Vor dem Hintergrund der vorstehenden Ausführungen begrüßt die VhU ausdrücklich die zuletzt von Staatsminister Schwarz, verlautbarte Intensivierung der Zusammenarbeit von Jugendoffizieren und Hessischem Ministerium für Kultus, Bildung und Chancen. Gleichzeitig unterstützt die VhU das Ansinnen des vorliegenden Gesetzentwurfes in Bezug auf die in Satz 1 vorgesehene Verankerung des Einsatzes von Jugendoffizieren zur politischen Bildung an Schulen im Hessischen Schulgesetz.

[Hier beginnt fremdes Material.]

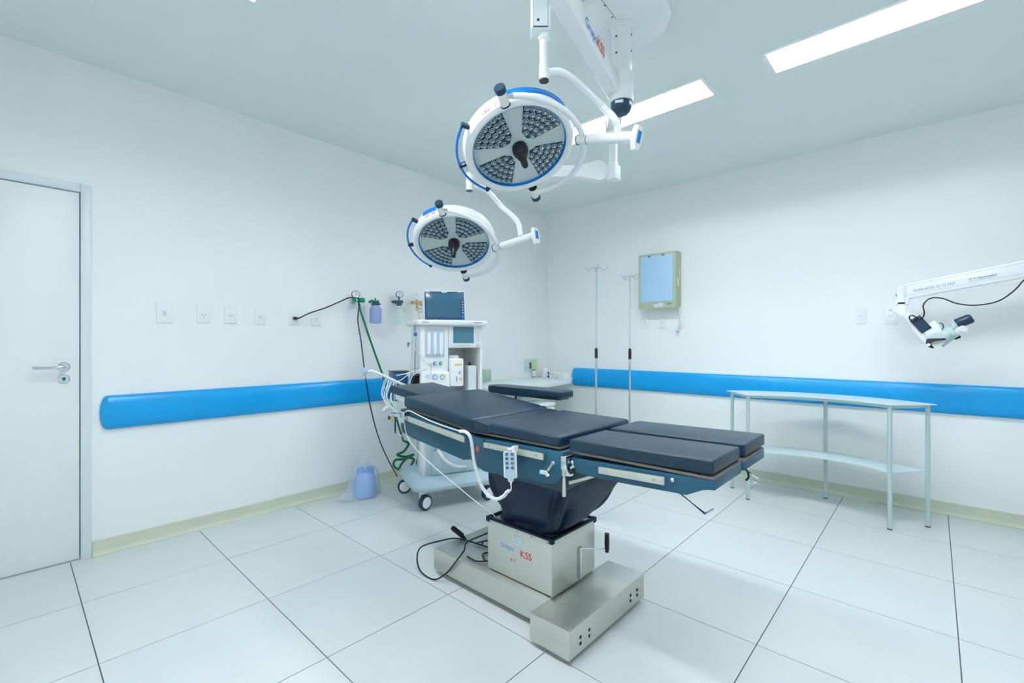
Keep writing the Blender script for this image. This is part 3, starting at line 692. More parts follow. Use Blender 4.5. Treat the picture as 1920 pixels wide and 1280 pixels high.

Politische Bildung darf aus Sicht der VhU nicht zur Bewerbung einzelner Arbeitgeber, auch nicht von staatlichen Arbeitgebern wie der Bundeswehr, genutzt werden. Mit Blick auf Satz 2 wird aus Sicht der VhU jedoch hinreichend deutlich gemacht, dass zwischen politischer Bildung und Nachwuchswerbung im schulischen Kontext unterschieden wird und eine klare Abgrenzung zu erfolgen hat.

Die in Satz 2 vorgesehene grundsätzliche Ermöglichung der Teilnahme von Vertretern der Bundeswehr oder anderer Sicherheitsbehörden an schulischen Veranstaltungen zur beruflichen Orientierung hält die VhU ebenfalls für zielführend, insbesondere vor dem Hintergrund der für die Verteidigungsfähigkeit auch zukünftig weiterhin notwendigen Fachkräfte.

Im Ergebnis unterstützt die VhU die intendierten Neuerungen, schlägt jedoch eine Klärung und Ergänzungen i. Z. m. den aufgeworfenen Fragen bzgl. der Änderungen beim Hessischen Hochschulgesetz vor.